The Democrats should be out there contesting all 435 House seats, all 33-34 Senate seats, all 50 states at the Presidential level, and all 50 state legislatures every election. As of two months ago the Kerry campaign didn't have an office in South Florida and no way for my grandmother to volunteer. We need to be there arguing every issue, mobilizing every group, and raising money from every little corner. Joe Trippi ran $100,000 of ads for Dean in Texas and raised a million dollars. We have to be trying to do everything.

When Justin organized the progressive mixer in May, many groups publicized it to their mailing lists. One group declined, saying they didn't want to distract their members from going to that group's own events, even though that group had no event competing for the same night. This is the same fixed-pie fallacy. I don't have a preset number of political events I'm willing to go to, and just because I go to one I don't subtract another. I'm more likely to replace, say, an evening of watching television. At the mixer itself, we listed all the groups on a sign-up sheet and encouraged people to check off which mailing lists they wanted to be added to. Even the recalcitrant group got listed, and all groups ultimately benefited. The mixer didn't detract from other organizations, it strengthened them. And the same idea underlies Cosmopolity, the NYC Progressive Calendar, which promotes all groups' events.

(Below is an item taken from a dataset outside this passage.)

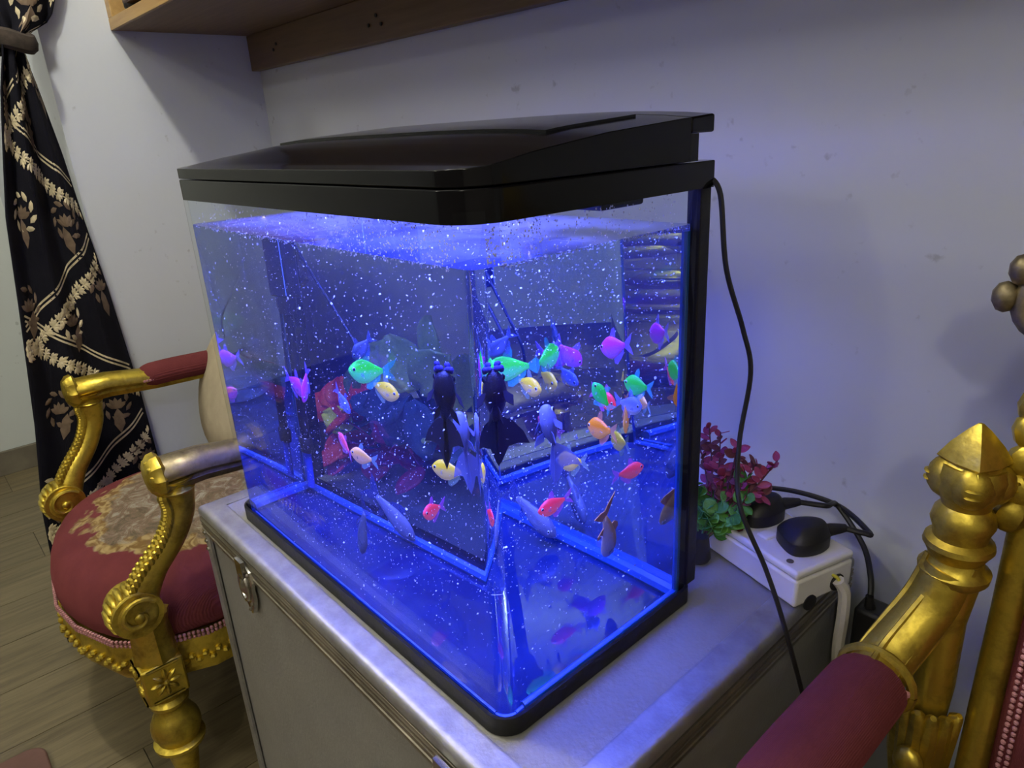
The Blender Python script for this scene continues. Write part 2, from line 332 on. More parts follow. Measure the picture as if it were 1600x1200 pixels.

Now it's true that doing more requires more work. The small cadre of committed party staff can't recruit candidates for every Republican and open seat, organize field offices in every city, and put on events of all shapes and sizes. Doing more requires empowering more people to do their part. That means some loss of control, something the party has been very afraid of in the past. But better a large, somewhat messier pie than a perfect but ever shrinking pie. This is a lesson many have learned but many as yet have not. The sooner our party leaders learn this, the sooner we will be a majority once again.